Frequently Asked Questions

How do I put together a cashflow forecast?

A cashflow projection shows when you actually expect money to flow in and out of your business. It is a forecast, usually for the year ahead, set out month by month.

The first section is ‘Receipts’ which is the anticipated money coming into the business from sales, loans, grants, capital introduced or VAT repayments. For the sales figures, you need to estimate how long it will take to collect the money from your customers from the date you issued the invoice.

The ‘Payments’ section shows all the money that you pay out on bills, purchase of stock, wages, personal drawings, loan repayments, VAT return balances etc. in the month that you make the payment.

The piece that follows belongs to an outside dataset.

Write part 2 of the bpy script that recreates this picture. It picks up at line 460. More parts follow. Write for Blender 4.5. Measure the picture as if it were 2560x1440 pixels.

The third section, which is the ‘Balances’ section, shows the monthly balances (receipts minus payments) and the cumulative balance carried forward. Where payments exceed receipts the figure is shown in brackets.

It is easier to complete a cashflow projection if you complete the payments section first for costs such as rent and rates, wages, telephone, electricity, as you know that these will be monthly or quarterly. For the other costs, predict when they will occur. Then fill in the sales figures in the receipts section, estimating what your sales will be based on your market research, but remember to allow for seasonal fluctuations, if your business if affected by these.

There will probably be payments (e.g. stock) that are directly connected to your level of sales (variables) and these will have to be filled in. Once everything has been entered into the cashflow, total the monthly receipts and payments and subtract the payments figure from the receipts figure. This will give you your balancing figure for that month.

When you first start trading the opening balance will be nil but your balancing figure for the first month will be entered in the cashflow as the closing balance for that month and carried forward as the opening balance for the next month. Thereafter, the balance from the end of each month will be the opening balance for the next month.

A cashflow projection allows you to anticipate your business financial needs, indicates how much personal income the owner can take out of the business and whether the business is meeting its costs.